Thursday, June 21, 2007

The Professional (writer) vs. the amateur (Astronaut)

Over at Wired, Tony Long comes to the defense of The Cult of the Amateur: How Today's Internet Is Killing Our Culture by Andrew Keen. Keen's premise is the internet is empowering the "armature" to the determent of the "professional" and thus the culture. Long agrees and after qualifying his trepidation about the state of journalism he then pits the Journalist as his "professional" against the "armature" citizen/blogger journalist in a fixed fight where the Journalist, thanks to, among other things, getting paid (or paid more) to write, wins so handily that the armature loses the very title journalist.

What Long and Keen aren’t telling you--or just don't get--is they're confusing terms in an effort to stave off fear of extinction. What good is a professional "journalist"--or to be more specific "writer"--when the scientist, the doctor, the refugee, the soldier no longer needs them to bring you their story. More specifically, what Long and Keen are bemoaning is the prospect of Professionals and Experts in every conceivable field and profession bypassing the people who get paid to write and writing it themselves. Sure, the writing/story may not be as slick, and it will certainly suffer from the inclusion of minutia that only a professional in the field would think important enough to include, but what Long and Keen know is those deficiencies (if you want to call them that) aren’t enough to justify their continued livelihood.

To appreciate the beauty of Web 2.0 [are we ready to retire that term yet?], you have to appreciate that a blog post by whoever is vetted every step on its way to mass consumption. That means, this blog post might as well be buried under a pile of submissions on some publisher's desk unless or until another random blogger judges it interesting enough to link to.

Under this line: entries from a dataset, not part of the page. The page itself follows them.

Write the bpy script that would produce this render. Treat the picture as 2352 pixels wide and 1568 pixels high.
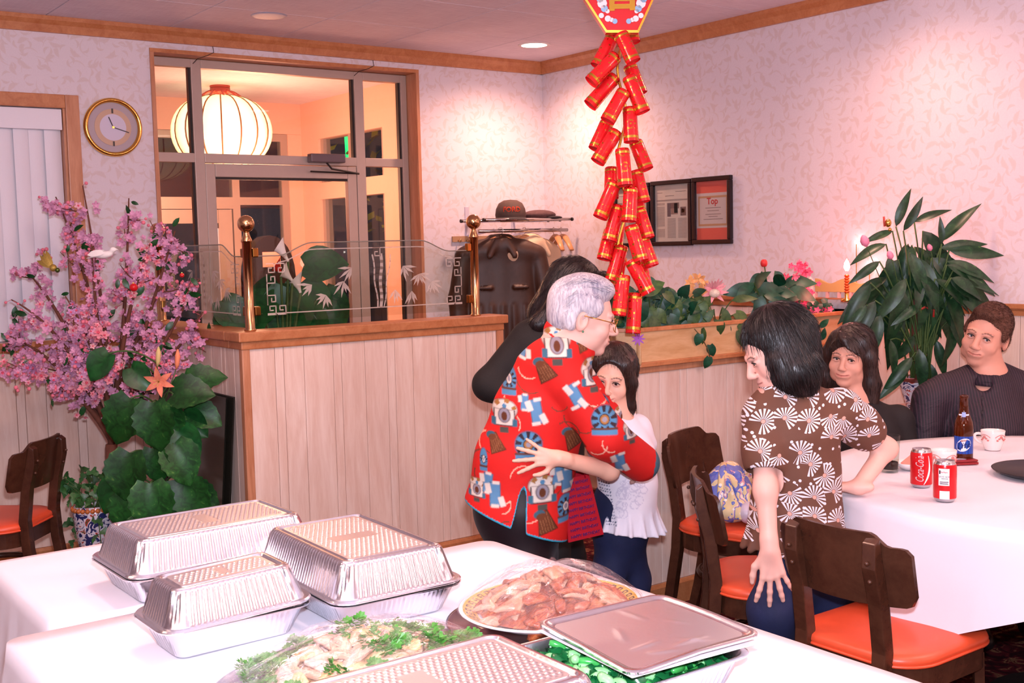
import bpy, bmesh, math, random
import numpy as np
from mathutils import Vector, Matrix, Euler
random.seed(7); np.random.seed(7)
for o in list(bpy.data.objects): bpy.data.objects.remove(o)
S = bpy.context.scene
COL = S.collection
PI = math.pi
# ---------------------------------------------------------------- camera
F, PIT, ROLL, YAW, HC = 2649.5, 0.0836241, -0.0239916, 0.9372533, 1.54
def _uv(a):
    return np.array([a[0]*math.sin(YAW)+a[1]*math.cos(YAW), -a[0]*math.cos(YAW)+a[1]*math.sin(YAW), a[2]])
_w = np.array([0, math.cos(PIT), -math.sin(PIT)]); _u0 = np.array([0, math.sin(PIT), math.cos(PIT)]); _r0 = np.array([1., 0, 0])
_c, _s = math.cos(ROLL), math.sin(ROLL)
CR, CU, CW = _uv(_c*_r0+_s*_u0), _uv(-_s*_r0+_c*_u0), _uv(_w)
CC = np.array([0, 0, HC])
FW = _uv(np.array([0, 1., 0])); RT = _uv(np.array([1., 0, 0]))      # level forward and right
cam_data = bpy.data.cameras.new('camera'); cam = bpy.data.objects.new('camera', cam_data); COL.objects.link(cam)
cam_data.sensor_width = 36; cam_data.lens = F/2352*36; cam_data.clip_start = .05; cam_data.clip_end = 100
M = Matrix.Identity(4)
for i in range(3):
    M[i][0], M[i][1], M[i][2], M[i][3] = CR[i], CU[i], -CW[i], CC[i]
cam.matrix_world = M
S.camera = cam
# ---------------------------------------------------------------- colour management, world
S.view_settings.view_transform = 'Standard'; S.view_settings.look = 'None'
S.view_settings.exposure = 0.14; S.view_settings.gamma = 1.0; S.view_settings.use_curve_mapping = False
W = bpy.data.worlds.new('night'); S.world = W; W.use_nodes = True
W.node_tree.nodes['Background'].inputs[0].default_value = (.012, .011, .016, 1)
W.node_tree.nodes['Background'].inputs[1].default_value = 1.0
# ---------------------------------------------------------------- large lights: ceiling lamps of the room, added fill globes and the flash on the camera
def light(name, kind, loc, energy, color, size=.1, rot=None, spot=None, blend=.6):
    d = bpy.data.lights.new(name, kind); d.energy = energy; d.color = color
    if kind == 'AREA': d.shape = 'DISK'; d.size = size
    elif kind in ('POINT', 'SPOT'): d.shadow_soft_size = size
    if spot: d.spot_size = spot; d.spot_blend = blend
    o = bpy.data.objects.new(name, d); COL.objects.link(o); o.location = loc
    if rot: o.rotation_euler = rot
    return o
FLASH = light('camera_flash', 'AREA', tuple(CC+CU*.14+CW*.03+CR*.03), 98, (.80, .83, 1.0), .07)
FLASH.matrix_world = Matrix.Translation(FLASH.location) @ M.to_3x3().to_4x4()
WARM = (1.0, .54, .40)
CANS_LIT = [(4.2, 5.43), (4.1, 3.1), (4.1, .8), (1.9, 3.3), (1.9, .9), (-.4, 3.4), (-.4, .9), (3.9, -1.6), (1.2, -1.6), (-1.6, -1.6)]
for i, (x, y) in enumerate(CANS_LIT):
    light('can_lamp', 'SPOT', (x, y, 2.69), 72 if i else 130, WARM, .07, (0, 0, 0), 2.75, 1.0)
FILL_GLOBES = [(1.15, 3.0), (3.3, .9), (-.9, 1.6), (1.2, -1.6), (3.9, -1.4)]      # unseen globe pendants above the frame, added to brighten ceiling and walls
for x, y in FILL_GLOBES: light('globe_fill_light', 'POINT', (x, y, 2.42), 38, (1.0, .64, .58), .11)
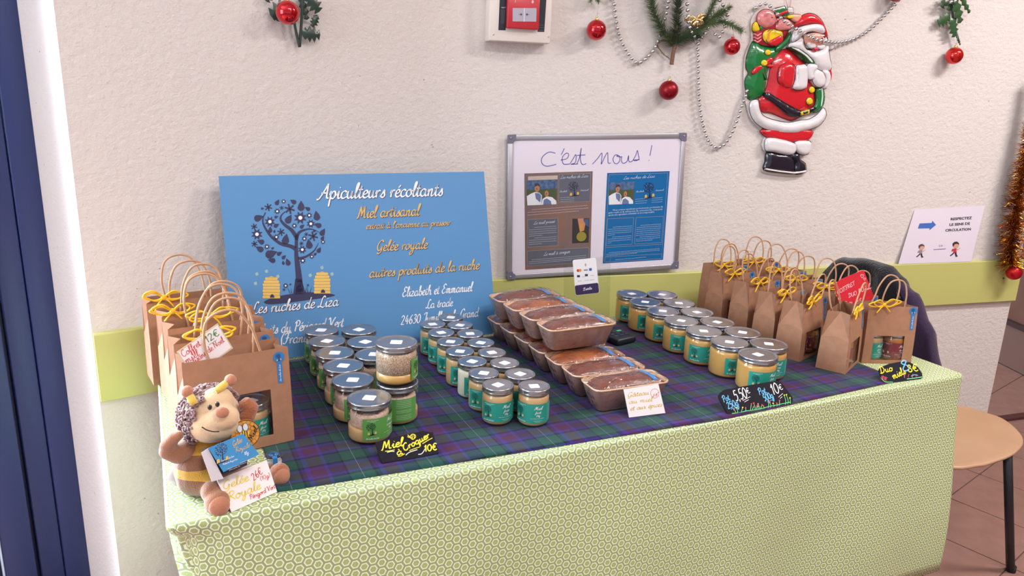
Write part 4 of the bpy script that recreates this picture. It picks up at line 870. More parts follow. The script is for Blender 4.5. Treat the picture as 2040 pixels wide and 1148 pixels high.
for i, (x, y, a, s) in enumerate(rights):
    a_ = D2R(a); cx = x+0.068*math.cos(a_); cy = y+0.068*math.sin(a_)
    lh = ((0.0,0.35),(0.5,-0.35),(0.3,-0.1),(-0.25,0.2),(0.1,-0.1),(0.1,0.3),(-0.2,0.1),(0.0,0.1),(0.15,-0.15),(0.1,0.2),(0.2,0.1),(0.1,0.3))[i]
    bagt.append(make_bag(SMBAG, 'small brown gift bag '+s, 'small paper gift bags on the right end', (cx, cy, ZS-0.0003 if x < 1.65 else ZT+0.0008), a_, 30+i, lh, True, 1.3))
# jars seen through the bag windows
def inbag(K, label, bag, dx, dy, rz=0.0):
    q = bag.matrix_basis if False else Matrix.Translation(bag.location)@bag.rotation_euler.to_matrix().to_4x4(); p = q@Vector((dx, dy, 0.0012))
    make_jar(K, 'honey_jar', label, 'jar', 'jars inside the gift bags', p, bag.rotation_euler.z+rz)
inbag(SMALL, 'teal-labelled honey jar inside the rightmost gift bag', bagt[0], -0.0330, 0.038, 0.1); inbag(MARO, 'maroon-labelled honey jar inside the rightmost gift bag', bagt[0], 0.0335, 0.038, -0.1)
inbag(MARO, 'maroon-labelled honey jar inside the gift bag standing edgeways', bagt[1], 0.0, 0.038, 0.0)
inbag(MARO, 'left maroon-labelled honey jar inside the second gift bag from the table edge', bagt[2], -0.0325, 0.038, 0.0); inbag(MARO, 'right maroon-labelled honey jar inside the second gift bag from the table edge', bagt[2], 0.0328, 0.038, 0.0)
for i, s in ((3,'the third gift bag of the left file'),(4,'the fourth gift bag of the left file'),(5,'the fifth gift bag of the left file'),(10,'the gift bag left of the red price card')):
    inbag(MARO, 'dark honey jar inside '+s, bagt[i], -0.025, 0.038, 0.2)
fb_ = [o for o in S.objects if o.name == 'gift_bag'][0]
inbag(SMALL, 'teal-labelled honey jar inside the large bag behind the plush bee', fb_, 0.028, 0.040, 0.1)
q = Matrix.Translation(fb_.location)@fb_.rotation_euler.to_matrix().to_4x4()
tt_ = thing('ornament_ball', 'shiny magenta ball inside the large bag behind the plush bee', 'ball', q@Vector((-0.044, 0.045, 0.083))); m = MB(); m.ell((0,0,0), 0.024, mat('magenta_gloss', (170,24,90), 0.12, metal=0.6, coat=0.5)); m.build('sphere', tt_)
tp = thing('sachet', 'blue-grey herbal tea sachet inside the large bag behind the plush bee', 'sachet', q@Vector((0.018, 0.0745, 0.058)), fb_.rotation_euler.z); m = MB(); m.rbox((0,0,0), (0.075, 0.004, 0.110), mat('sachet_blue', (96,110,156), 0.4), 0.003); m.build('pouch', tp)
m = MB(); m.flat(circ(0.012, 0.034, 0.013, 16, 0.008), BLACKP, lambda u, v, h: Vector((u, -0.0031-h, v))); m.build('print', tp)
for dx_, dy_ in ((-0.027, 0.045),):
    m = MB(); 
bx_ = thing('tea_box', 'pale cardboard box under the magenta ball in the large bag', 'box', q@Vector((-0.046, 0.045, 0.0292)), fb_.rotation_euler.z); m = MB(); m.rbox((0,0,0), (0.07, 0.05, 0.056), mat('pale_card', (196,170,160), 0.7), 0.002); m.build('carton', bx_); m = MB(); m.box((0,0,0.0282),(0.02,0.05,0.0006), mat('tape', (210,190,170), 0.4)); m.build('tape', bx_)

# ------------------------------------------------------------------ loaf cakes wrapped in film
CAKE = mat('spice_cake_crust', (88,36,26), 0.42, coat=0.3, var=(118,54,34), vscale=28, bump=0.25, bscale=120); CAKE2 = mat('golden_cake_crust', (160,86,40), 0.42, coat=0.3, var=(118,54,32), vscale=18, bump=0.25, bscale=120)
MOULD = mat('brown_paper_mould', (160,120,106), 0.6, var=(138,100,92), vscale=40); RIM = mat('tan_paper_rim', (222,178,142), 0.6)
LW, LD, LH = 0.190, 0.083, 0.056
def loaf_meshes(seed, crust):
    q = random.Random(seed); d = {}
    m = MB(); rg = [[(x, y, z) for x, y in rrect(w_, dd, 0.017*k, 5)] for w_, dd, z, k in ((0.150,0.050,0.001,0.8),(0.153,0.053,0.002,0.9),(0.186,0.079,LH-0.003,1.15))]; m.loft(rg, MOULD, cap1=False); d['mould'] = m.mesh('paper_mould')
    m = MB(); rg = [[(x, y, z) for x, y in rrect(w_, dd, k, 6)] for w_, dd, z, k in ((0.185,0.078,LH-0.004,0.019),(LW,LD,LH-0.002,0.021),(LW+0.0008,LD+0.0008,LH,0.021),(LW-0.002,LD-0.002,LH+0.0012,0.020),(LW-0.006,LD-0.006,LH,0.018),(LW-0.009,LD-0.009,LH-0.008,0.016))]; m.loft(rg, RIM, cap0=False, cap1=False); d['rim'] = m.mesh('mould_rim')
    m = MB(); rings = []; N_ = 9
    for i in range(N_+1):
        t = i/N_; k = math.cos(t*PI/2)**0.75 if t < 1 else 0.0; z = LH-0.014+0.026*math.sin(t*PI/2)
        ring = []
        for j, (x, y) in enumerate(rrect((LW-0.018)*max(k, 0.02), (LD-0.014)*max(k, 0.02), 0.016*max(k, 0.02), 5)):
            ring.append((x, y, z+0.0012*math.sin(x*130+seed)*math.cos(y*110+seed*2)+0.0006*q.uniform(-1,1)))
        rings.append(ring)
    m.loft(rings, crust, cap0=False); d['cake'] = m.mesh('cake_top')
    m = MB(); rings = []                                                         # film pulled over the cake, gathered beneath
    for w_, dd, z, k in ((0.150,0.050,0.0006,0.014),(0.158,0.057,0.004,0.016),(0.176,0.071,0.03,0.019),(LW+0.003,LD+0.003,LH-0.004,0.021),(LW+0.002,LD+0.002,LH+0.002,0.021),(LW-0.02,LD-0.018,LH+0.0075,0.018),(LW-0.06,LD-0.045,LH+0.0135,0.012),(LW-0.12,LD-0.070,LH+0.0150,0.005)):
        rings.append([(x*(1+0.006*q.uniform(-1,1)), y*(1+0.012*q.uniform(-1,1)), z+0.0009*q.uniform(-1,1)*(z > 0.003)) for x, y in rrect(w_, dd, k, 6)])
    m.loft(rings, FILM, cap0=False); d['film'] = m.mesh('film_wrap')
    m = MB(); T = lambda a, b, h=0: Vector((a, b, 0)) 
    def TT(u, v, h=0):  # drapes over the cake's right end, u across, v from back to front
        y = -v; x = 0.050+u+0.30*v; z = LH+0.0022+0.0135*max(0, math.cos(y/0.040*PI/2))**0.9*0.82+h; return Vector((x, y, z))
    P0 = [(-0.0058,-0.022+0.006*i) for i in range(10)]; P1 = [(0.0058,p[1]) for p in P0]
    m.add([TT(*p) for p in P0]+[TT(*p) for p in P1], [(i, i+10, i+11, i+1) for i in range(9)], STICK); m.flat([p for p in circ(0, -0.028, 0.0095, 16)][::-1], STICK, TT, 0.0004); m.flat(circ(0,-0.028,0.0045,8)[::-1], NAVY, TT, 0.0008)
    d['sticker'] = m.mesh('sticker'); return d
LF = [loaf_meshes(1, CAKE), loaf_meshes(2, CAKE2), loaf_meshes(5, CAKE)]
def loaf(label, x, y, z, rz, k, tilt=0.0):
    t = thing('loaf_cake', label, 'cake', (x, y, z), 0, 'wrapped loaf cakes in paper moulds'); t.rotation_euler = (tilt, 0, rz)
    for n_, kk in (('paper_mould','mould'),('mould_rim','rim'),('cake_top','cake'),('film_wrap','film'),('sticker','sticker')): put(n_, LF[k][kk], t)
ys = [1.279,1.367,1.447,1.533,1.616,1.699,1.782]
for i, y in enumerate(ys):
    w_ = ('with the price card leaning on it, front of the bottom row','second from the front in the bottom row','golden topped, third from the front in the bottom row','fourth from the front, under the stack','fifth from the front, under the stack','sixth from the front, under the stack','at the very back of the bottom row')[i]
    loaf('film-wrapped loaf cake '+w_, 0.912-0.001*i, y, ZS, D2R((-3,-3,-2,0,2,1,2)[i]), (0,2,1,0,2,0,2)[i])
for i, (x, y, k, r_) in enumerate(((0.905,1.487,0,0),(0.902,1.578,2,2),(0.898,1.664,1,1),(0.896,1.752,0,1))):
    loaf('film-wrapped loaf cake, '+('front one of the upper row','second of the upper row','golden topped, third of the upper row','back one of the upper row by the blue board')[i], x, y, ZS+LH+0.0155, D2R(r_), k, 0.0)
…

And then again, this blog post is going nowhere unless or until yet another blogger "judges" it worth reading and links to it. This hurdle is never fully cleared. With each and every successive link the blog post must meet the standards of yet another editor. So the point at which a blog post becomes widely read, or a blogger achieves an enviable level of popularity, also happens to be a station most Journalists or their pieces would never achieve had they relegated their works to a lowly blog.

To make matters worse from the Journalist's is some of those nonprofessional writers happen to be really good writers too. It's as if the world is closing in on these professional writers. Their subjects are either writing their own stories or those stories are being written by people who really know what they're talking about, and some of those people are better writers than the Journalist could ever dream of being. That's what Keen and Long are trying to tell us. They're not really really good writers either of them, and they can't hope to write a piece on any topic when there are dozens, hundreds, thousands of lifelong experts on that exact topic weighing in at the same time. They're being outmoded. The bar for their profession is being pushed that much higher, the game is back on--and they resent it.